29 September, 2012

What I Read Last Month…

What I read last…
April 2012
 Beginnings, by many various. 

A nicely chunky read, full of short stories of varying length and accomplishment, but most importantly, varying in style and genre. Very nicely printed and finished. 

 The List, Volumes I, II and III, by Paul Bedford, Henry Pop and Tom Bonin. 

This is quite the arduous horror and gore story. Often sparse and consciously lacking in unnecessary dialogue, completely lacking in captions, and comfortably taking its time to get where it's going. 
Each volume gets progressively thicker, and it's not really until the third of them that I finally felt caught up in the story. 
There's a collected single volume now available. 

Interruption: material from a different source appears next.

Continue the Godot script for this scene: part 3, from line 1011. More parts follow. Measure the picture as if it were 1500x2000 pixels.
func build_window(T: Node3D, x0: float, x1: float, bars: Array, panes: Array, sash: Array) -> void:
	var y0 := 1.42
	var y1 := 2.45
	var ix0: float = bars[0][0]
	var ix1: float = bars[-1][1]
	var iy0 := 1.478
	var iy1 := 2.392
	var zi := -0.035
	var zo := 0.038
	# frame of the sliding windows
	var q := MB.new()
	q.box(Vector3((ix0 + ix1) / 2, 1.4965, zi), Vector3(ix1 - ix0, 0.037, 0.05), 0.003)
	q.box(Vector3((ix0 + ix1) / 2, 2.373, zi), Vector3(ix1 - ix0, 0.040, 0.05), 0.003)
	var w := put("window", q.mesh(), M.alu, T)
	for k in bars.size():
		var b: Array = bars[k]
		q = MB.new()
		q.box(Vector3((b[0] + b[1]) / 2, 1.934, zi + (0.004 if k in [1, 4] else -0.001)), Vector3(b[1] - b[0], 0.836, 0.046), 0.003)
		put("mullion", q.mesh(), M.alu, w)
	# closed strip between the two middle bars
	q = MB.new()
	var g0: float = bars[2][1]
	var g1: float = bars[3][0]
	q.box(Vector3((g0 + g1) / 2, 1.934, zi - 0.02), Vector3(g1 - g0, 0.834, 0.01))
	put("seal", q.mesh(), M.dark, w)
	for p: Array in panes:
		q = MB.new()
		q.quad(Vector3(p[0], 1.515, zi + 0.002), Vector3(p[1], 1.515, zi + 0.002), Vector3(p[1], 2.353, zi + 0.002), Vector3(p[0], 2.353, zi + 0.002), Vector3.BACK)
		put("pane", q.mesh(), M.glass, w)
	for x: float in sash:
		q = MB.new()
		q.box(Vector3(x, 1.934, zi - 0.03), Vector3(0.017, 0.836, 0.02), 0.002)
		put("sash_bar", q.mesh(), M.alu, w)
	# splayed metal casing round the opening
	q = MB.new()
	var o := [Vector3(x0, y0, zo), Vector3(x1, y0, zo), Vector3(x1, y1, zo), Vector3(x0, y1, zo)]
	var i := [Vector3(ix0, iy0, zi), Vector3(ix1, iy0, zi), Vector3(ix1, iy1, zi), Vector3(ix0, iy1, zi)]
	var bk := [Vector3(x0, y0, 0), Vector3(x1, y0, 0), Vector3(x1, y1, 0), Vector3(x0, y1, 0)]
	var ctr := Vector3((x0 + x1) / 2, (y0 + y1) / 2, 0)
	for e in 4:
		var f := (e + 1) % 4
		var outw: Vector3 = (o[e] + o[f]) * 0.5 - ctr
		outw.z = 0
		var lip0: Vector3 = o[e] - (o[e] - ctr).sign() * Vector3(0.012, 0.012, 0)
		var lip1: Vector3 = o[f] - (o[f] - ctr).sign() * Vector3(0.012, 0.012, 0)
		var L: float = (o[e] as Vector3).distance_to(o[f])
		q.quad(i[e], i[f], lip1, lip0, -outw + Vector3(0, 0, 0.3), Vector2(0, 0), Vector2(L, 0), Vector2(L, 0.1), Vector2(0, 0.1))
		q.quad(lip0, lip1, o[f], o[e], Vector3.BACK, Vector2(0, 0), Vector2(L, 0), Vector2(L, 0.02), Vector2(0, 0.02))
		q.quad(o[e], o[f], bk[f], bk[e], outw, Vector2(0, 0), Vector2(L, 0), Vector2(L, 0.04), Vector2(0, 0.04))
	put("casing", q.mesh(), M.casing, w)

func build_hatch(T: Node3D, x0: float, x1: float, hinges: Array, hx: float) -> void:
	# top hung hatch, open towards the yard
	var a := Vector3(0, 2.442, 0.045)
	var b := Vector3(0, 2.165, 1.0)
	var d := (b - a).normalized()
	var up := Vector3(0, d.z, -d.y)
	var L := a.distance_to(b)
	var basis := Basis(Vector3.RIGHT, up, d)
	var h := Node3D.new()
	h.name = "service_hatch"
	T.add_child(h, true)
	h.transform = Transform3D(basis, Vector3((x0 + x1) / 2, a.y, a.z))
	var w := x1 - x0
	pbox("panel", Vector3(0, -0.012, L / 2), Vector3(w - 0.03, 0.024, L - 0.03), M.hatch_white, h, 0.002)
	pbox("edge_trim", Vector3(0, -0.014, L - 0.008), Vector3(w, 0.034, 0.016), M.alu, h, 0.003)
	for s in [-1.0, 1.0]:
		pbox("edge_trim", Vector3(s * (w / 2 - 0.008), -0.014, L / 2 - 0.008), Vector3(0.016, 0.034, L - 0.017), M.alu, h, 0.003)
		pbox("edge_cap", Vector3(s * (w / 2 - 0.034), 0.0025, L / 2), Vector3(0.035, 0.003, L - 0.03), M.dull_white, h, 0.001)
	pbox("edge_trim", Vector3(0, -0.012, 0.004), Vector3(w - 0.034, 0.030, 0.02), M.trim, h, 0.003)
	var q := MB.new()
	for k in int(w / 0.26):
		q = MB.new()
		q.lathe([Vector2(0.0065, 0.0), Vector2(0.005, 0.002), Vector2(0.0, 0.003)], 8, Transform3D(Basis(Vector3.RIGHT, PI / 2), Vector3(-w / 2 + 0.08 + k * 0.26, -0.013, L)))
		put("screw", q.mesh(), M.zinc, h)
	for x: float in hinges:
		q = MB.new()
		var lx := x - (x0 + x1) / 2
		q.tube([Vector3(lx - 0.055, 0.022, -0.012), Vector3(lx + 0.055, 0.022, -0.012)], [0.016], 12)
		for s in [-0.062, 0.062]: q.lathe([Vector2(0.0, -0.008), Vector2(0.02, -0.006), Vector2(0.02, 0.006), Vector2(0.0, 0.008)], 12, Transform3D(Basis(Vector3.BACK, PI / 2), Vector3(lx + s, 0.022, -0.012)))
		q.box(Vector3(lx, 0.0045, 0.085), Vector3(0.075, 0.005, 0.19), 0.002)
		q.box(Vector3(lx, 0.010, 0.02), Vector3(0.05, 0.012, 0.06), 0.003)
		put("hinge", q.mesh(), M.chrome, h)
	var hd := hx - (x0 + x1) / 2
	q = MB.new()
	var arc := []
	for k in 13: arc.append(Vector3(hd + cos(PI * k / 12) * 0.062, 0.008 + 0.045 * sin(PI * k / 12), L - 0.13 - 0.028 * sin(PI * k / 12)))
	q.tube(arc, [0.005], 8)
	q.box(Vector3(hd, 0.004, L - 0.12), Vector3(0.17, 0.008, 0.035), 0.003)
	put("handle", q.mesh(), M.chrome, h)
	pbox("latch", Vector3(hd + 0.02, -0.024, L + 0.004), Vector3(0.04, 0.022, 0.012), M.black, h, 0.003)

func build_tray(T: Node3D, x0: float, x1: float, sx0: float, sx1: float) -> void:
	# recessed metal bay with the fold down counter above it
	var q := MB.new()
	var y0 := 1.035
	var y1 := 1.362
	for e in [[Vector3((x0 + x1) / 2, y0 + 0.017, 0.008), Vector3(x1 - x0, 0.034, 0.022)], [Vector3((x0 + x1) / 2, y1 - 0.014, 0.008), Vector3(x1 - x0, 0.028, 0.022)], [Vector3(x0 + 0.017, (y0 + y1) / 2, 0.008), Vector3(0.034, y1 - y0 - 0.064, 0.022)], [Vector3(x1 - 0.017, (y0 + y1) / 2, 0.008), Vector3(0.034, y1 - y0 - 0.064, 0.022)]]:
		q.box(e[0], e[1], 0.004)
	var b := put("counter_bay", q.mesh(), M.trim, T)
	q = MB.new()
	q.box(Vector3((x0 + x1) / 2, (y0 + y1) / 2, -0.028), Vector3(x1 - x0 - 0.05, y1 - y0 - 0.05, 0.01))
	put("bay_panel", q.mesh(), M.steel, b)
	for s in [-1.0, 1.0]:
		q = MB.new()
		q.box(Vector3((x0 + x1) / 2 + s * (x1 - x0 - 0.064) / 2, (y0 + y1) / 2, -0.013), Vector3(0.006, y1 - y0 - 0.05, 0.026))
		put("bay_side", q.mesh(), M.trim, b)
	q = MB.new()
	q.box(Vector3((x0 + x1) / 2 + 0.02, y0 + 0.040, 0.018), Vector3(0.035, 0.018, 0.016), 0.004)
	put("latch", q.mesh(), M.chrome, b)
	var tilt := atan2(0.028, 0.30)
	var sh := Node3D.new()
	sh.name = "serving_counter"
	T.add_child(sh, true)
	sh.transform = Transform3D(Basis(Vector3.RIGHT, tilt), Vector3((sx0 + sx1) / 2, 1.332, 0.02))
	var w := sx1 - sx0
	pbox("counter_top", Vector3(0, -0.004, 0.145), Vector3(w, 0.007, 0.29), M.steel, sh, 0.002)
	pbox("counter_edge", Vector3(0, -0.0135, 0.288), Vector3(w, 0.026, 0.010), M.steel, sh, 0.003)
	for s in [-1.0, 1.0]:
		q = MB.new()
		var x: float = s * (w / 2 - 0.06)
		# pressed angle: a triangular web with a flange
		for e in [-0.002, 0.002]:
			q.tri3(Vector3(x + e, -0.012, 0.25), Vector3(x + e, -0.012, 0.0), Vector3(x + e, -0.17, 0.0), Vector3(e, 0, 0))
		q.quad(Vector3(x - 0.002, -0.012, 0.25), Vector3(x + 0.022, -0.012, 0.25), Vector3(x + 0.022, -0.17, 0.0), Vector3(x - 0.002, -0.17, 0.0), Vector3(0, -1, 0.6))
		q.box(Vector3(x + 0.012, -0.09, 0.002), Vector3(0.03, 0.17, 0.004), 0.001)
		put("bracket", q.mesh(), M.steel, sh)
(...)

The Dark Detective: Sherlock Holmes #7, by Christopher Sequiera, Phil Cornel, Dave Elsey and Paul Mason. 

Continuing Holmes' run-in with Frankenstein's monster, this is pretty dense and verbose, relying heavily on dialogue and spoken exposition. Fab if you like the depth and backstory being injected, not so if you want to cut to the chase. Period appropriate art throughout. 

Mongrel #2, by Bernard Caleo. 

How does Caleo do it? I just KNOW this is set in Melbourne and no where else. His well-practiced ability to create a Melbourne-centric sense of place goes all the way back to his (and Tolley's) earlier great Yell & Olé and The False Impressionists
I favour this issue – a more realist drama served in the 10 or so pages – to the fantastical treatment of historical characters of #1. As Caleo says though, at only 20 pages in, the story's not even begun yet.

The Thing That Should Not Be #s 1, 2 and 3, by Chris Hale, Wen Huang, Joshua Regan, and Mark Withington. 

This is a really good little anthology, printing material by the same four contributors each issue. This steady contributor line-up helps with what can often be an odious task when following serial anthologies of getting used to new creators every issue, and the possibility of not getting the same level of quality issue to issue. It also makes it quite obvious that this is to be a showcase for these four, which is a good thing. 
There are four very different styles here, which means the reader's not going to get bored, and they're mostly really good, which means any disappointment, if there is any, is short lived and slight.  

Mongrel #3, by Bernard Caleo. 

Caleo deftly outlines a new character (Salvation Jane) in a mere eight pages in this issue: her personality, resolve, determination, allure and attraction, relationships with two men whom she works with, and probably how influential to the developing story she'll be. And really, I don't like her already. But in a good, good way.